An even better indicator for comparing living standards across countries is GDP per capita based on purchasing power parity (PPP), which takes into account variations in living costs across nations. Instead of market exchange rates, this metric uses the PPP exchange rates, which show how much currency will be needed to buy the same quantity of goods and services in different countries and is a more accurate reflection of actual living standards. This type of cross-country comparison is the basis for the well-known "Big Mac" index, which is published by the Economist magazine. The major advantage of PPP exchange rate is its relative stability over time compared to market rates. Another drawback of market exchange rates is that they are relevant only for internationally traded goods. Non-traded goods and services tend to be cheaper in low-income versus high-income countries. A haircut in Georgia is significantly cheaper than one in New York, as is the price of a taxi ride or a theatre ticket. Any analysis that fails to take into account these differences in the prices of non-traded goods across countries will underestimate the purchasing power of consumers in developing countries and, consequently, their welfare. For this reason, PPP-based per capita income is generally regarded as a better measure of overall individual well-being.

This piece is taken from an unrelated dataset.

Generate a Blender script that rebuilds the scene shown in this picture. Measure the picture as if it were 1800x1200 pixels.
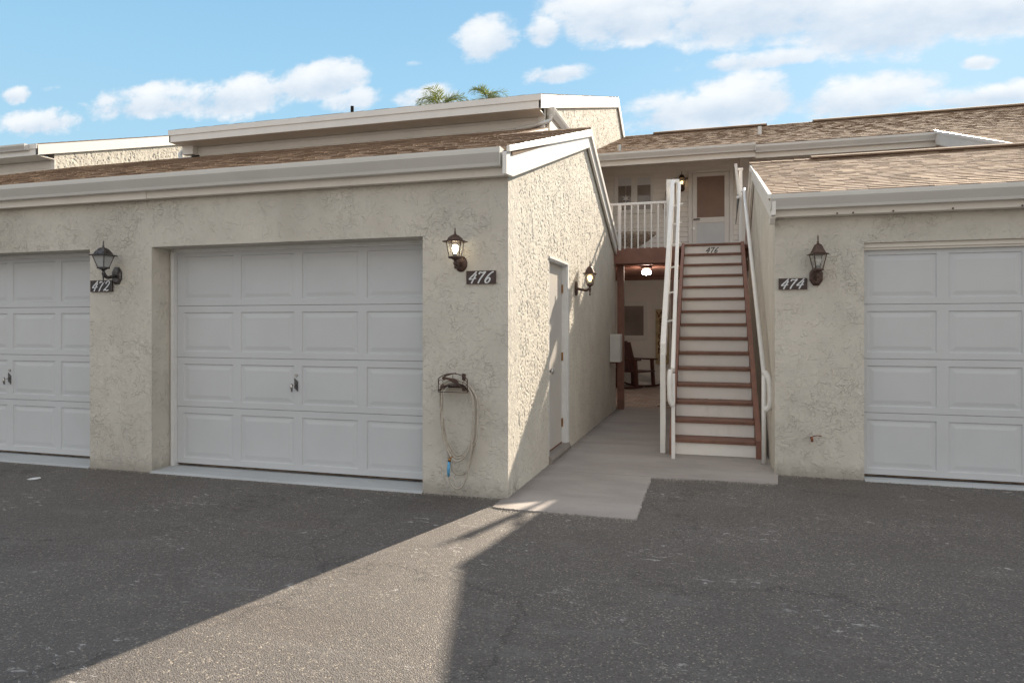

Using PPP-based per-capita GDP, Georgia was in 107th place with US$ 9,209 GDP per capita (PPP) in 2014, ahead of many developing countries, including many from the former soviet bloc: Armenia, Ukraine, Uzbekistan, twice as rich as Moldavians, more than three times wealthier than Tajiks, and significantly ahead of many developing Asian and African countries. Georgia is close to Bosnia and Herzegovina, Egypt, and Albania, but lags significantly behind rich countries, including major remitting countries for Georgia like Russia with per capita GDP (PPP) at US$ 24,449, Italy at US$ 35,131, and Greece at US$ 25,954.

While this outcome is disappointing, it is still an improvement compared to 2003, as Georgia moved up 15 spots in the global ranking over the last 11 years, becoming almost 3 times wealthier based on per capita GDP (PPP). This progress came on the back of higher growth in Georgia, compared to other economies, and structural improvements, which reduced living costs. While this number takes into account the decline in the Georgian population by 588,000 persons over that horizon, leaving the population number unchanged in 2014 still yields a more than 2x increase in PPP-based per capita GDP since 2003. Notably, while lari depreciation weighs on the per capita GDP estimate for 2015, in PPP terms Georgia still posts an improvement over the 2014 figure, according to IMF. Based on IMF’s projections, Georgia will maintain the same position in the global ranking with projected annual average real growth of 4.6% over 2016-2020. Faster growth will be necessary to move up in the global per capita GDP ranking and improve the country’s living standards.

Looking at the prospects of Georgians’ living standards, a stronger lari will translate into higher GDP in US$ terms, bringing Georgia closer to the club of wealthier nations. Maintaining a competitive environment and an open economy is imperative to keep living costs manageable, so that the higher GDP per capita in US$ terms will translate into higher GDP per capita based on PPP.